If you throw a thumb and your buddy fails to end the dive, the next step is to display the "You're Number 1" signal and surface without them.

Sticking with a moron will only subject you to a bucketful of ad hockery when they finally discover that they have issues and now you're both in the stank.

The best way to avoid an emergency is to not be there when one happens.

That's your responsibility, particularly when your buddy isn't cooperating.


sounds like a good survival plan learned somewhere in real life.

pretty entertaining doc. Bet you keep them loose at the Pentagon...or whatever you do.

Lynne, you could take some loooong breaks up on the nursery and avoid all kinds of unpleasant thrashes.
 
The following week I took the AOW class with a night dive elective. Nothing against PADI or the instructor, but that dive was a mess. We didnt do much, people where banging agaist each other. Some guy forgot his mask and the loaner kept flooding. He actually got separated from the group. There were 6 students and 2 instructors and a DM Assistant. They watch over us well the dive still sucked. I learned alot more on the screwy dive than the AOW dive. Prior to both I read up on the night dive chapter. Since then I have had 16 more dives. I feel alot more comfortable in the water at night now. I dove in Jamaica for a week. So going back to San Diego sucked abit. Nothing beats 85 degree water 90ft down with 100+ vis. San Diego lately has been 53 degree and 20 vis.

I learned alot from that experience and it was worth it.
I just dont get enough time in the water.
Looking forward to the Rescue Class.
 
Hey, Did you signal with low on air by placing a closed fist across your chest and then signal a thumbs up at 700 psig for vertical ascent and immediate safety stop?

May I suggest for future instances that when the turn around pressure is iggied by your buddy, lie and say you are 300 to 400 psi less than you actually are. In that way, if you say you are 1t 1700 and it happens to be the turnaround pressure, the buddy iggies you, wait for 1500, say you are at 1200, 1300 say you are at 1,00 psig.

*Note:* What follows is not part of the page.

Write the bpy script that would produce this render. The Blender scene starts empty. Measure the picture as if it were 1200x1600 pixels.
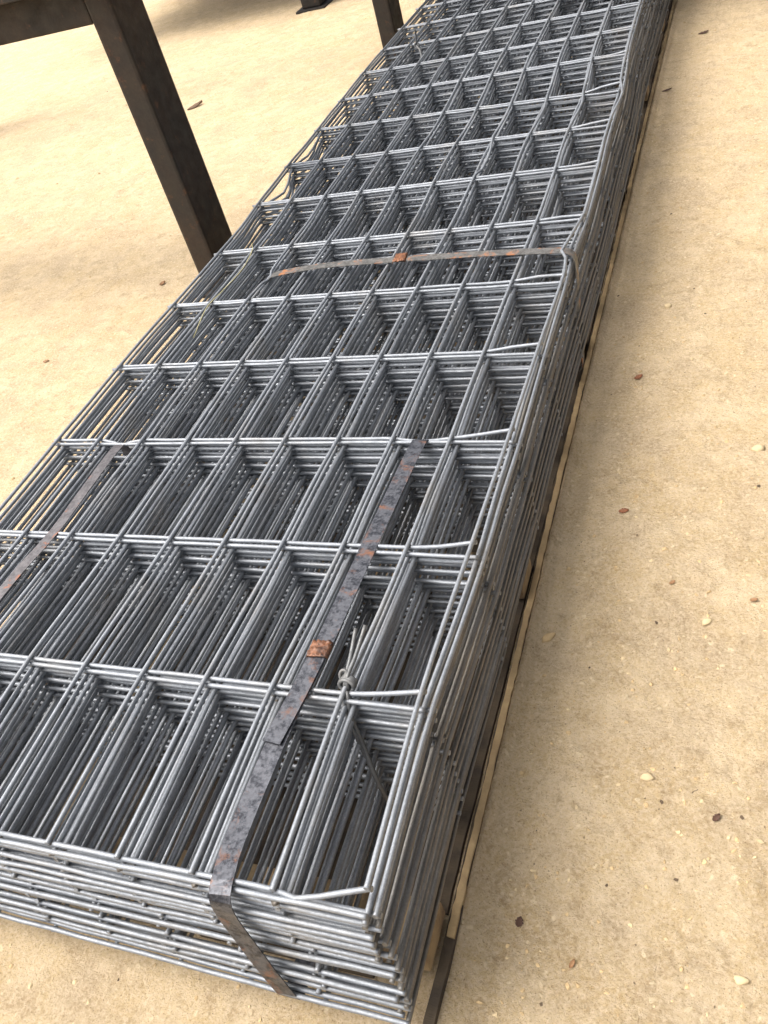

And at 1100 give the low on air signal for 700 psig.

And let me guess, if you confronted your buddy on the dive plan deviation or the dive op about their poor job in buddying you up rspoonsibly, the buddy and /or dive op probably gave a classic a-hole response of "oh well, that's diving"?
 
AXL72:
Hey, Did you signal with low on air by placing a closed fist across your chest and then signal a thumbs up at 700 psig for vertical ascent and immediate safety stop?

May I suggest for future instances that when the turn around pressure is iggied by your buddy, lie and say you are 300 to 400 psi less than you actually are. In that way, if you say you are 1t 1700 and it happens to be the turnaround pressure, the buddy iggies you, wait for 1500, say you are at 1200, 1300 say you are at 1,00 psig. And at 1100 give the low on air signal for 700 psig.

And let me guess, if you confronted your buddy on the dive plan deviation or the dive op about their poor job in buddying you up rspoonsibly, the buddy and /or dive op probably gave a classic a-hole response of "oh well, that's diving"?

Frankly, if you have to lie to your buddy to get him to listen, he is not worth diving with and furthermore may be placing himself in danger by not leaving himself enough air in case of an incident let alone you. I would leave him.
This "buddy" was supposed to be experienced. I've heard it all before, you can't tell until you get him in the water.